Интерес к «дикому», варварскому сознанию и сюрреалистическую мимикрию под него Боулз перенесет вскоре на современный материал, что позволит ему с невозмутимой брезгливостью вскрыть главную язву своего времени: кризис гуманистических ценностей, полную утрату веры в человечность человека, охватившую западный мир после двух войн. Герой-рассказчик «Записок с Холодного Мыса», бывший университетский преподаватель, сбежавший из Америки, выражает это состояние «цивилизованного варварства» с циничной откровенностью: «Нашей цивилизации суждена короткая жизнь — уж очень компоненты разнородны. Однако лично меня вполне устраивает, что все трещит по швам. Чем мощнее бомбы, тем скорее конец. На вид жизнь слишком отвратительна, чтобы стараться ее сохранить. Пусть ее. Возможно, когда-нибудь на смену придет иная форма жизни. Впрочем, так будет или эдак, значения не имеет. И в то же время я сам — пока еще часть жизни и посему обязан защищать себя, как умею. Поэтому я здесь. Тут, на островах, растительность до сих пор преобладает, и человек должен сражаться, чтобы явить само свое присутствие.
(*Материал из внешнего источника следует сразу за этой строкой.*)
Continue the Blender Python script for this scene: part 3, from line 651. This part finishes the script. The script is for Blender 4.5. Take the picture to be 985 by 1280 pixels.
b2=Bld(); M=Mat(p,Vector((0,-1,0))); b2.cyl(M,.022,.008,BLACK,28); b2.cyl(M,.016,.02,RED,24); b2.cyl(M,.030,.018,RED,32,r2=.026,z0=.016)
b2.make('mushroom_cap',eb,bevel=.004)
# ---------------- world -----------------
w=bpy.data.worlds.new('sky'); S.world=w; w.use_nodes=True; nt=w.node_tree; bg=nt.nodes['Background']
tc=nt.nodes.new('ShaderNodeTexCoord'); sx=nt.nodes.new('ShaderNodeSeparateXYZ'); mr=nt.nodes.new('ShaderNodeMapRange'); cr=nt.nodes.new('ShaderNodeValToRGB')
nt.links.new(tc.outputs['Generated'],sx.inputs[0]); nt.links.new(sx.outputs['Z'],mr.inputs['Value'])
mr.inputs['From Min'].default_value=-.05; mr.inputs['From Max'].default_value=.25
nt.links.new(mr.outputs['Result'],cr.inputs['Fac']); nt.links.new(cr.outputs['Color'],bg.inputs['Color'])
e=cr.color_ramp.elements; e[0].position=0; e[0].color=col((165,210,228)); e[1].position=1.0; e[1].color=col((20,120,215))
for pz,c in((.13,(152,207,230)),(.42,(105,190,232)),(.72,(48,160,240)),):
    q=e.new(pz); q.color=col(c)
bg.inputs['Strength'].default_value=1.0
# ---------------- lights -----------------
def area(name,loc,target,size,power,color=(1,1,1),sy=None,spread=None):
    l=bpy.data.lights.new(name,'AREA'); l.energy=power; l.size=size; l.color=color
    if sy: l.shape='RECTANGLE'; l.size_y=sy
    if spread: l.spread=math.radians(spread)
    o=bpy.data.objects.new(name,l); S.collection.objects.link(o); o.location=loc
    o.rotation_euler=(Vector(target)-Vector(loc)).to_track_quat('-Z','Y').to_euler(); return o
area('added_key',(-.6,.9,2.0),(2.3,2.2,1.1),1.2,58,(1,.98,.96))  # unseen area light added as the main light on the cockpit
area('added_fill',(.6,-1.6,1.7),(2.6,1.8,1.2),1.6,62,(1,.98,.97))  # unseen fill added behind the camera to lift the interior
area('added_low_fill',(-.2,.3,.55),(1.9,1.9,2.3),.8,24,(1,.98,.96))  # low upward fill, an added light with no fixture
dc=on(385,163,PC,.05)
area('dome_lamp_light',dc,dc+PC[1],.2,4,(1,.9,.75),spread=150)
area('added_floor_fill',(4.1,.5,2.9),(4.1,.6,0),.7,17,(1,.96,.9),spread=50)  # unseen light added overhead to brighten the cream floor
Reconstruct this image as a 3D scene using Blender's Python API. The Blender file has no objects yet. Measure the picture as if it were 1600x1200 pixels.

Здесь красиво, пассаты дуют круглый год, и я подозреваю, что никто не станет тратить бомбы на нашу почти безлюдную часть острова — да и на любую его часть». И действительно, настигают героя не бомбы, а кое-что похуже, можно сказать, его же собственная опустошенность, принявшая обличье детски-невинной порочности его юного отпрыска. Подросток сначала совращает туземных мальчишек, а потом и своего отца, которого под страхом огласки вынуждает затем перевести все родительские деньги на свой счет. Вот как Боулз описывает поворотный, судьбоносный момент (и в этом «как» — он весь): «В комнате дышать было нечем. Я сбросил одежду на стул и глянул на ночной столик: на месте ли графин с водой. И тут у меня отпала челюсть. На моей кровати верхняя простыня была сбита к изножью. У дальнего края, темным силуэтом на белой нижней простыне спал на боку Рэки, голый.